Prior to the film screening, the executive director of the Santa Barbara International Film Festival (SBIFF), Roger Durling, and the two directors of “Madu,” Matthew Ogens and Joel Kachi Benson, gave speeches. Durling discussed his love for movies and film festivals, explaining that[“the commonality of film broke all barriers.” He went on to describe the beauty of being able to share a movie with someone, ending his speech with a poignant statement: “We don’t come to the movies for the meaning of life, we come to the movies for the feeling of being alive.”

Ogens and Benson were the next to speak, sharing their gratitude for everyone who was a part of the project and what the film meant to them. “Madu is a film about daring to dream against seemingly impossible odds. It’s about acceptance, it’s about belonging,” OThey shared their pride in their work and Benson ended the speech by thanking none other than Anthony Madu himself because he “trusted us enough with his story. Without him, there would be no story.” 

After the speeches, the lights dimmed, the theater went silent and the audience was off on their journey of discovering Madu’s story. The film followed Madu as he began dancing in Nigeria, gaining attention on social media and receiving an offer to join the Elmhurst Ballet School. And, of course, it touched on his trials and tribulations facing a new country, new people and even finding out he was partially blind in one eye. 

The documentary was beautifully made, with intimate looks into his life with his family, sweet moments between him and his new friends and a very real look into the homesickness and ways he struggled to adjust to his new life. While getting the chance to join a school such as Elmhurst was an opportunity he was very grateful for, the journey was just the beginning as he then had to contend with many more obstacles. 

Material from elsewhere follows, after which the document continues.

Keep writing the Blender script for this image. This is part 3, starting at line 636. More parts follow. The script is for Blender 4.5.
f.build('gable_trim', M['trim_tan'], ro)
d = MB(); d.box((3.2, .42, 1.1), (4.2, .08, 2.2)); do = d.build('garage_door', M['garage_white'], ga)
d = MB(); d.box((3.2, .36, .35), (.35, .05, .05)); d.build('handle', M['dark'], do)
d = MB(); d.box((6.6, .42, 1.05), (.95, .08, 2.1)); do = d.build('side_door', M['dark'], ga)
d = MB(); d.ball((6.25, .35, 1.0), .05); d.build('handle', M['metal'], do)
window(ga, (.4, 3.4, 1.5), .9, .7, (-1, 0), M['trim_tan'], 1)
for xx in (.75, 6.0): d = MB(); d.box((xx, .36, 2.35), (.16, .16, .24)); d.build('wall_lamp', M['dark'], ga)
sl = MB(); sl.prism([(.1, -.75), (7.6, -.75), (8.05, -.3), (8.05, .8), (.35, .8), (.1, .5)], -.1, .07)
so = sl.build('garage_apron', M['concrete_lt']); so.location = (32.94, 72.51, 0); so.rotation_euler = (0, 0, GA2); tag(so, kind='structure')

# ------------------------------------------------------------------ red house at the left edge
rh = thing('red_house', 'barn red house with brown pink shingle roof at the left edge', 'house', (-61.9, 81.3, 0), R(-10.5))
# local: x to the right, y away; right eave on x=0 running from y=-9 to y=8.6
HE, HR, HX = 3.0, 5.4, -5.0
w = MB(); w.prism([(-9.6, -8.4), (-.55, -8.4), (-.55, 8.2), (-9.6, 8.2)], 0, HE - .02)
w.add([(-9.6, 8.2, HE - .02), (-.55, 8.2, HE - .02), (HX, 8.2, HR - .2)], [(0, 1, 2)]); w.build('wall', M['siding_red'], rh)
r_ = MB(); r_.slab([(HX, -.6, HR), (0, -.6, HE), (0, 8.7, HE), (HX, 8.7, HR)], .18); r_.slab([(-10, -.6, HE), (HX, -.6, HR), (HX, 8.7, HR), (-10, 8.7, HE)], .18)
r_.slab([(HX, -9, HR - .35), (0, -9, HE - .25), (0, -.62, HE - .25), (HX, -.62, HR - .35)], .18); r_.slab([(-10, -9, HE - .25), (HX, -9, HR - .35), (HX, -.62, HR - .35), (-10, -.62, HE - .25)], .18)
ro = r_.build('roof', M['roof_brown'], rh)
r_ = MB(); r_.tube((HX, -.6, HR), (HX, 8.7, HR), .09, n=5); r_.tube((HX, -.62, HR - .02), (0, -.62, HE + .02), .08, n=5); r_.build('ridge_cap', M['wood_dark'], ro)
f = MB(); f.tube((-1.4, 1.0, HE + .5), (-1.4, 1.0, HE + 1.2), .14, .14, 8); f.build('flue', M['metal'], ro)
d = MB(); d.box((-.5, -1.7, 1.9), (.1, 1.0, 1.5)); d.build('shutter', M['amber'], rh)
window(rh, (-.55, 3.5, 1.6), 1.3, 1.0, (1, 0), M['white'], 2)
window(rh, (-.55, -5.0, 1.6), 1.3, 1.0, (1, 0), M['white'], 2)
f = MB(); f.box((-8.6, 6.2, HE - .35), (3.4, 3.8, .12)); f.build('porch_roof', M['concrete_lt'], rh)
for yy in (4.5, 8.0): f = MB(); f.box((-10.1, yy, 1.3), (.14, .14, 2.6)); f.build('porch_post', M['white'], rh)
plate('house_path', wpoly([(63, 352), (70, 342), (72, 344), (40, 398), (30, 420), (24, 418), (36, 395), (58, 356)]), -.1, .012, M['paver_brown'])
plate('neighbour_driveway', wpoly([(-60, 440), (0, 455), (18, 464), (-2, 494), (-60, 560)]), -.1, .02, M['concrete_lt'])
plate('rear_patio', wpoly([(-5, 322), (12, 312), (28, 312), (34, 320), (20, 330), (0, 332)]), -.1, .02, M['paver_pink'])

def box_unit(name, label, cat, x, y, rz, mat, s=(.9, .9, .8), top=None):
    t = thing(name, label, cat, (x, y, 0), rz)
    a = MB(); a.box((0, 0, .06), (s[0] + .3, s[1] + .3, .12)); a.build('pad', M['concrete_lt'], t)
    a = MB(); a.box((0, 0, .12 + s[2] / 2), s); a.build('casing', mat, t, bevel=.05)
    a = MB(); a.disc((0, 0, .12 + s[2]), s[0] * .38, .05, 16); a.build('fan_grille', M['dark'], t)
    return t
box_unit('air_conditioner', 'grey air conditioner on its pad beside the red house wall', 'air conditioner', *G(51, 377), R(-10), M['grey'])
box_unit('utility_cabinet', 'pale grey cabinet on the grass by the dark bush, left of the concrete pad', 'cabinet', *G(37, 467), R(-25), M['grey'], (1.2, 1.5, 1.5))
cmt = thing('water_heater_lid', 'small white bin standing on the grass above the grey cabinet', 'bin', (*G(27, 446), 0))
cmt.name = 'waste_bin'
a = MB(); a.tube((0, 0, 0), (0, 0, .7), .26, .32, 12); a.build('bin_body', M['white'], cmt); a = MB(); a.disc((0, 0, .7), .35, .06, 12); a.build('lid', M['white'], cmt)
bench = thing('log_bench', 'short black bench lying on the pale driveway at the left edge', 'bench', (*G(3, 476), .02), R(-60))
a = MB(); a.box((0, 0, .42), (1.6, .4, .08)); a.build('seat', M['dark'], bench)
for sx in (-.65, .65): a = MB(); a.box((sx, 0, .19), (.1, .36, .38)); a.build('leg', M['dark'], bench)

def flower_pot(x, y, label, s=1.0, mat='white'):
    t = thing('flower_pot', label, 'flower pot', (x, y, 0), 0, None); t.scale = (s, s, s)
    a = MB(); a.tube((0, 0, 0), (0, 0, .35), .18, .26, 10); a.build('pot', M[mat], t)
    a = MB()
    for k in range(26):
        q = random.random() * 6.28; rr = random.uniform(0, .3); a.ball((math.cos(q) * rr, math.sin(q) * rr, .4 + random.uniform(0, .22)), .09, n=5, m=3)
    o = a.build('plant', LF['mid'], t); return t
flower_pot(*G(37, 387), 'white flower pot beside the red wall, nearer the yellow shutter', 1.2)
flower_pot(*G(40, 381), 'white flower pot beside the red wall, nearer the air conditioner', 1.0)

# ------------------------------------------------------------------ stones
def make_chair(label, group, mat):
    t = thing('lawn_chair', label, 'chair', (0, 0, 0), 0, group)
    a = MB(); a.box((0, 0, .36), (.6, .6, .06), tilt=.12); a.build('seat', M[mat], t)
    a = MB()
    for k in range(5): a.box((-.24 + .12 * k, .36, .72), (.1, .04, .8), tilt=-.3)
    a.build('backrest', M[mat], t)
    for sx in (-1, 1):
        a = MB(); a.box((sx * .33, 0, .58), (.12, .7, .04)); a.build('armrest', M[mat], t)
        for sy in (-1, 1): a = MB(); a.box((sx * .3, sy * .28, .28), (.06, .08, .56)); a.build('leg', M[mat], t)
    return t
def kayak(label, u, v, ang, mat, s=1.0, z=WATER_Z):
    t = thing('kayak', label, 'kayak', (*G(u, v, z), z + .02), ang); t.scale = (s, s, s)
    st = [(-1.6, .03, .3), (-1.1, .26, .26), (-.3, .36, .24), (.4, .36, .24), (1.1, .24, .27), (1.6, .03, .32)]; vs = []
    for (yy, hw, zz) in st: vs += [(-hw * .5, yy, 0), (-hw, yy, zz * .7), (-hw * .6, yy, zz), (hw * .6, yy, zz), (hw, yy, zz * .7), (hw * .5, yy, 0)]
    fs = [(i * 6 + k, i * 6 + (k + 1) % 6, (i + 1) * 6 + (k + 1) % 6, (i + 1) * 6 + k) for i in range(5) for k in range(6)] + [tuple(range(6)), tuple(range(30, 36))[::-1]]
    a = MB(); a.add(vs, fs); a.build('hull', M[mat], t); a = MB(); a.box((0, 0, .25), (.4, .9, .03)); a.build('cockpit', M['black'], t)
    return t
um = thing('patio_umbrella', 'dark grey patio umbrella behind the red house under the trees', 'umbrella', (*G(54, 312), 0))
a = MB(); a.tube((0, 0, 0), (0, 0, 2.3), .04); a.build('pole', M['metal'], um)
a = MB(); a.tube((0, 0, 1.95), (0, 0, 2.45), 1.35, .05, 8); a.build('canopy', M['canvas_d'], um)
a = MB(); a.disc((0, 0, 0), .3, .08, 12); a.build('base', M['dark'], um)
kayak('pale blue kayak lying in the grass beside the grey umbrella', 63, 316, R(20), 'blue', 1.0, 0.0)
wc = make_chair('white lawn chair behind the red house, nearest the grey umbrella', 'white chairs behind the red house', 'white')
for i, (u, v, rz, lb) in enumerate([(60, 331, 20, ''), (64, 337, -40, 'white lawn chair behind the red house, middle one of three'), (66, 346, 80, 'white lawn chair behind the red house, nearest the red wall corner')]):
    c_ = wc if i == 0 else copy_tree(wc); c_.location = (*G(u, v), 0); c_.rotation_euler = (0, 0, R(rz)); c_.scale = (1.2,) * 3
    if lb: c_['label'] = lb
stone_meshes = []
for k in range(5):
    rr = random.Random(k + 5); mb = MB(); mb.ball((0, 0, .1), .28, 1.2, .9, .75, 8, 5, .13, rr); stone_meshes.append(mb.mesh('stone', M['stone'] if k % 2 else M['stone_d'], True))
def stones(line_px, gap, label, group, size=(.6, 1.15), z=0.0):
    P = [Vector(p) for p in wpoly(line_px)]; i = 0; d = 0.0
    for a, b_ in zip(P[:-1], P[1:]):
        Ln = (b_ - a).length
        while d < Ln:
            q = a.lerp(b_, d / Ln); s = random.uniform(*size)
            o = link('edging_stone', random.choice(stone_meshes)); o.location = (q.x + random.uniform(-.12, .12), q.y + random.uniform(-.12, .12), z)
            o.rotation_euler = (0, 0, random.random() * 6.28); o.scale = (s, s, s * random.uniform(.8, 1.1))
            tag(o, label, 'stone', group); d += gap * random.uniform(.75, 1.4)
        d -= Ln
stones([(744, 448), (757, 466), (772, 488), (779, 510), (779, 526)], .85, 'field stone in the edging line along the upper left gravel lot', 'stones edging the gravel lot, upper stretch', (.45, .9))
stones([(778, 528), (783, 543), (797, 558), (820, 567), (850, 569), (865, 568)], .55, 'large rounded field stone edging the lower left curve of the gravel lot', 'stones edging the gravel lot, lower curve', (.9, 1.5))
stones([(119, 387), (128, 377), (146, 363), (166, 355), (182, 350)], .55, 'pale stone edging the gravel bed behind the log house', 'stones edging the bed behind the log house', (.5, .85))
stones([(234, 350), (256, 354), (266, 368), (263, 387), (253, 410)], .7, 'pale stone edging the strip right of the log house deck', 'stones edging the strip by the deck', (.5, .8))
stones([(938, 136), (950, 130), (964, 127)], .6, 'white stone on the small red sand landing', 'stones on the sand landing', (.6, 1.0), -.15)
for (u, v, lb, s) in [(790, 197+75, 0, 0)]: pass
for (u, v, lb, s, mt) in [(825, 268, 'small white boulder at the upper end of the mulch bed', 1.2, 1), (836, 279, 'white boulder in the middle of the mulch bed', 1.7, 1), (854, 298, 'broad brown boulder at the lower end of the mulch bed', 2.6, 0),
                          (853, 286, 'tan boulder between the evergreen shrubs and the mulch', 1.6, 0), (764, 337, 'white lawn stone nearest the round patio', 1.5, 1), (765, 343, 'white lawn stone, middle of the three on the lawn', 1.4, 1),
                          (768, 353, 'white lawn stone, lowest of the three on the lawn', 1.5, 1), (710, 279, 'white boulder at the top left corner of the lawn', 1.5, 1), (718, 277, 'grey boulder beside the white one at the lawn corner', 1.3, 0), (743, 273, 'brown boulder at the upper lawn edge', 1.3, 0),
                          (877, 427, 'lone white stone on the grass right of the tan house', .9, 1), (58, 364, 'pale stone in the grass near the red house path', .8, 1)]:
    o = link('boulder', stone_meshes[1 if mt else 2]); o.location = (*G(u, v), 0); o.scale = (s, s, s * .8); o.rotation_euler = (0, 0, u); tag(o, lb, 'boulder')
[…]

From the start of the film, one thing was clear: Madu loves ballet and nothing was going to stop him from pursuing his dreams. The documentary was a truly inspiring tale that definitely had everyone rooting for him throughout the film. People got to see him go from a young kid, who was bullied for doing what he loved, to a confident, assured young man who was finally accepted and celebrated for his talent. While it might be thought that the movie is about ballet, it was really about Madu’s journey and the personal growth he faced during a very personal and transformative time in his life. 

Earlier in the night, Durling had said, “art, like movies, is not fully realized until you share it with someone.” The meaning of this became abundantly clear in the theater that night as the entire audience laughed together when Madu’s friends teased him, awwed when he gave the girl he liked flowers and cried when they understood his struggles. At the end of the day, this movie is about wanting to belong in a community and pursuing your dreams in the face of adversity which are sentiments that everyone can relate to.

“Madu” was an emotional, heartwarming and lovely film that perfectly encapsulated the multitude of emotions that come with chasing your dreams against all odds. Even in the theater, there was a sense of camaraderie and unity among people that only comes with being moved by the same piece of art. 

This movie was the perfect way to begin the film festival, with themes so moving and touching to start an event celebrating art and films. “Madu” was definitely a fantastic film that’ll have audience members and critics alike saying, “Don’t mind if I Madu!”